-- TASK --
Return, unaltered, every line from the beginning of the material below up to and including the one with "bm, M_refl, root)".

-- AVAILABLE DATA --
--------------------

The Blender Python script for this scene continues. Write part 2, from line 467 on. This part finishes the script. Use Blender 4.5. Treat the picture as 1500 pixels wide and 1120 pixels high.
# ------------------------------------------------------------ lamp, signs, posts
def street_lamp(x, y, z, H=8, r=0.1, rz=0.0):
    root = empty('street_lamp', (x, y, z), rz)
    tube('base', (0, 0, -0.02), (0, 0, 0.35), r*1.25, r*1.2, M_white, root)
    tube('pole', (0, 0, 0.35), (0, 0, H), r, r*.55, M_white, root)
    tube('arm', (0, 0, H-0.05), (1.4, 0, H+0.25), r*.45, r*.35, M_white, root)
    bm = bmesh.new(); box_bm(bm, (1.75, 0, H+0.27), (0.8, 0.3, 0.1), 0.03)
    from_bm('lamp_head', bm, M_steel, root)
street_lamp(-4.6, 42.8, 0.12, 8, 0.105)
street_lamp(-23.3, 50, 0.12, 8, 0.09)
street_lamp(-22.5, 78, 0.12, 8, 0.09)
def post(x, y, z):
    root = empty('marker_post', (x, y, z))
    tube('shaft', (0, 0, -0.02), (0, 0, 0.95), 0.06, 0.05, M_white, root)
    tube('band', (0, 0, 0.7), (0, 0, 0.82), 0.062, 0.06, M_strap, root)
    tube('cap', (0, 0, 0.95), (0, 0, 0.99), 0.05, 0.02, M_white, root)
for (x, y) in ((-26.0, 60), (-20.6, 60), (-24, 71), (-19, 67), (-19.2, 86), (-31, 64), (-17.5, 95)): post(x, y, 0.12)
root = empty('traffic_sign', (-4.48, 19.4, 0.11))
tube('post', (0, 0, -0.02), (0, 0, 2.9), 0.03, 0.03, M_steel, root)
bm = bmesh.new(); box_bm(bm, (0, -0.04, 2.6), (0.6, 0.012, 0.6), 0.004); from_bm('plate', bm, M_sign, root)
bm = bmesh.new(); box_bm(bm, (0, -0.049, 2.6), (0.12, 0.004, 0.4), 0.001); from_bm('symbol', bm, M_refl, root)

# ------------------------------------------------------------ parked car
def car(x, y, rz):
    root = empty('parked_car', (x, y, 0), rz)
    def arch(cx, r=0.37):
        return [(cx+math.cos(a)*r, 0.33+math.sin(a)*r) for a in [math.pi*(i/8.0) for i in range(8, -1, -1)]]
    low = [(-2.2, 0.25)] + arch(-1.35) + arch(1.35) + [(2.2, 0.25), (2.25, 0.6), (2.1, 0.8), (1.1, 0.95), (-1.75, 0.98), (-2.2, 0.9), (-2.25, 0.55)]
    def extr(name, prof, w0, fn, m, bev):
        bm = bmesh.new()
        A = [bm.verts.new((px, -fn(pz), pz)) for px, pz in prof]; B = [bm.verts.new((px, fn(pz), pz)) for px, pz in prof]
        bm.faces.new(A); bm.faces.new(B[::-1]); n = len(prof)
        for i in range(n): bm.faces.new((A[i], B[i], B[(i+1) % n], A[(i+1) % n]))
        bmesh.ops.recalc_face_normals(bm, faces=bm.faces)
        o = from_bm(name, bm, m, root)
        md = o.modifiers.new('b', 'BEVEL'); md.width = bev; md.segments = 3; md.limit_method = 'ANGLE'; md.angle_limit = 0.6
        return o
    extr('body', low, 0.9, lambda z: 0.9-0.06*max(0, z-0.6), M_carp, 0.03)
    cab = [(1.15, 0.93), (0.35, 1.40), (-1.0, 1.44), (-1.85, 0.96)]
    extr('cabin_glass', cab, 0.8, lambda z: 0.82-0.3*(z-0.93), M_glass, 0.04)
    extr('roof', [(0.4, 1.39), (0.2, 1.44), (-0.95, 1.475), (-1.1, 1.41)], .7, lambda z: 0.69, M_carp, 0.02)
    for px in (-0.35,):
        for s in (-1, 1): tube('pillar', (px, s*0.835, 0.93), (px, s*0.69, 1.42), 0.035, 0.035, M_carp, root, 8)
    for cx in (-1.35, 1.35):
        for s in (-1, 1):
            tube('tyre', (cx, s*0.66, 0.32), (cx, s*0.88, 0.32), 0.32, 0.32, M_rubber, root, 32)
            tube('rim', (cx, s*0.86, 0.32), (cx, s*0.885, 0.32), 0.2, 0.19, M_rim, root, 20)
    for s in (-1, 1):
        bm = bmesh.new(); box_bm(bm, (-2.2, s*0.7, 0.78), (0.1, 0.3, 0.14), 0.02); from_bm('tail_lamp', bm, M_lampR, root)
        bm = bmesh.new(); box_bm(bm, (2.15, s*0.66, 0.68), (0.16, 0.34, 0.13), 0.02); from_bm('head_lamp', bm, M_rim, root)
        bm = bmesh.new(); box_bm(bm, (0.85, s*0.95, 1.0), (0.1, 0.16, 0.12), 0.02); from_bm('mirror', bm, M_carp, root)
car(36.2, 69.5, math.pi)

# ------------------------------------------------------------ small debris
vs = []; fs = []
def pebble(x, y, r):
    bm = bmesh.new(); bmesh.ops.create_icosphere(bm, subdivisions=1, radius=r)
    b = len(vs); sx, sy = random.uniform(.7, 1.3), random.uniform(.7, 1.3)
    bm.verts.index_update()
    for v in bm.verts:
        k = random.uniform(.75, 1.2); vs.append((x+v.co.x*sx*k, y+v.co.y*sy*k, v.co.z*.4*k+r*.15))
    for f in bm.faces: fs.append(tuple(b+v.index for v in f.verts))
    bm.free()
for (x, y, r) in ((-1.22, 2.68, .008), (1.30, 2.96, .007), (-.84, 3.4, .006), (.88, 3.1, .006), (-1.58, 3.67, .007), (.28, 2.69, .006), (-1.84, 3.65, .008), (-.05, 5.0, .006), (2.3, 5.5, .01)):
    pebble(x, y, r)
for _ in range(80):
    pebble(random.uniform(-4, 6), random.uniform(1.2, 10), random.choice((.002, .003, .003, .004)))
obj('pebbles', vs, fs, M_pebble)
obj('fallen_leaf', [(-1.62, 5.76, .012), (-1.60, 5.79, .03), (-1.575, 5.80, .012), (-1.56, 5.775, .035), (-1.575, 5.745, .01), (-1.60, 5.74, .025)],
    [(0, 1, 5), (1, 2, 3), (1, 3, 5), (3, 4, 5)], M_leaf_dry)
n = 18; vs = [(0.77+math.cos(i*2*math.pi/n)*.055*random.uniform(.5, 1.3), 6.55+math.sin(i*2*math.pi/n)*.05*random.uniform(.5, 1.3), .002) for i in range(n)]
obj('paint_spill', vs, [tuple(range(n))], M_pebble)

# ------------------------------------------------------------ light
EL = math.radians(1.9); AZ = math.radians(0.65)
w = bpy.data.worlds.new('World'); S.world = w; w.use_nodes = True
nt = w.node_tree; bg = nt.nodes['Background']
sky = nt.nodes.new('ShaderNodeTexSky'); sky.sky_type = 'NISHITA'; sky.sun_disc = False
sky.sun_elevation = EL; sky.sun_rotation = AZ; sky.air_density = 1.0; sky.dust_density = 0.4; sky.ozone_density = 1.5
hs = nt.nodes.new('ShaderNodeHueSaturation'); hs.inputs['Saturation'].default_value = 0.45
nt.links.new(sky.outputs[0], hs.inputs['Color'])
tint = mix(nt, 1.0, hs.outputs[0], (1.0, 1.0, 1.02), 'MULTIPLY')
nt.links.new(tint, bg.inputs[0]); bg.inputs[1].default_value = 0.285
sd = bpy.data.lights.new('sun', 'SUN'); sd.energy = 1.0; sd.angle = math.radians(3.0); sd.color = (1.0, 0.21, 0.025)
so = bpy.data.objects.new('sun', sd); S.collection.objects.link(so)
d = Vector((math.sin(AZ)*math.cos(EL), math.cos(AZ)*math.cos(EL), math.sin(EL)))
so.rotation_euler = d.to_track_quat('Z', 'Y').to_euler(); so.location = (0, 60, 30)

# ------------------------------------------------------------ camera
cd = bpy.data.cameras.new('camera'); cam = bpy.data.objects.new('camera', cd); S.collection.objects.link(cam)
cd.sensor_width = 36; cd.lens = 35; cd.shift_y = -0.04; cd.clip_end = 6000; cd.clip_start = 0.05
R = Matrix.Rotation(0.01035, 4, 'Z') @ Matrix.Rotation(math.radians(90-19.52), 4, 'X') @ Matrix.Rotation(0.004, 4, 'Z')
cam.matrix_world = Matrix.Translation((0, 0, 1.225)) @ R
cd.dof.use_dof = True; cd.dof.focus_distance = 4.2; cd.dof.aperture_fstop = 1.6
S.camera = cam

--------------------

-- WRITTEN RESPONSE --
The Blender Python script for this scene continues. Write part 2, from line 467 on. This part finishes the script. Use Blender 4.5. Treat the picture as 1500 pixels wide and 1120 pixels high.
# ------------------------------------------------------------ lamp, signs, posts
def street_lamp(x, y, z, H=8, r=0.1, rz=0.0):
    root = empty('street_lamp', (x, y, z), rz)
    tube('base', (0, 0, -0.02), (0, 0, 0.35), r*1.25, r*1.2, M_white, root)
    tube('pole', (0, 0, 0.35), (0, 0, H), r, r*.55, M_white, root)
    tube('arm', (0, 0, H-0.05), (1.4, 0, H+0.25), r*.45, r*.35, M_white, root)
    bm = bmesh.new(); box_bm(bm, (1.75, 0, H+0.27), (0.8, 0.3, 0.1), 0.03)
    from_bm('lamp_head', bm, M_steel, root)
street_lamp(-4.6, 42.8, 0.12, 8, 0.105)
street_lamp(-23.3, 50, 0.12, 8, 0.09)
street_lamp(-22.5, 78, 0.12, 8, 0.09)
def post(x, y, z):
    root = empty('marker_post', (x, y, z))
    tube('shaft', (0, 0, -0.02), (0, 0, 0.95), 0.06, 0.05, M_white, root)
    tube('band', (0, 0, 0.7), (0, 0, 0.82), 0.062, 0.06, M_strap, root)
    tube('cap', (0, 0, 0.95), (0, 0, 0.99), 0.05, 0.02, M_white, root)
for (x, y) in ((-26.0, 60), (-20.6, 60), (-24, 71), (-19, 67), (-19.2, 86), (-31, 64), (-17.5, 95)): post(x, y, 0.12)
root = empty('traffic_sign', (-4.48, 19.4, 0.11))
tube('post', (0, 0, -0.02), (0, 0, 2.9), 0.03, 0.03, M_steel, root)
bm = bmesh.new(); box_bm(bm, (0, -0.04, 2.6), (0.6, 0.012, 0.6), 0.004); from_bm('plate', bm, M_sign, root)
bm = bmesh.new(); box_bm(bm, (0, -0.049, 2.6), (0.12, 0.004, 0.4), 0.001); from_bm('symbol', bm, M_refl, root)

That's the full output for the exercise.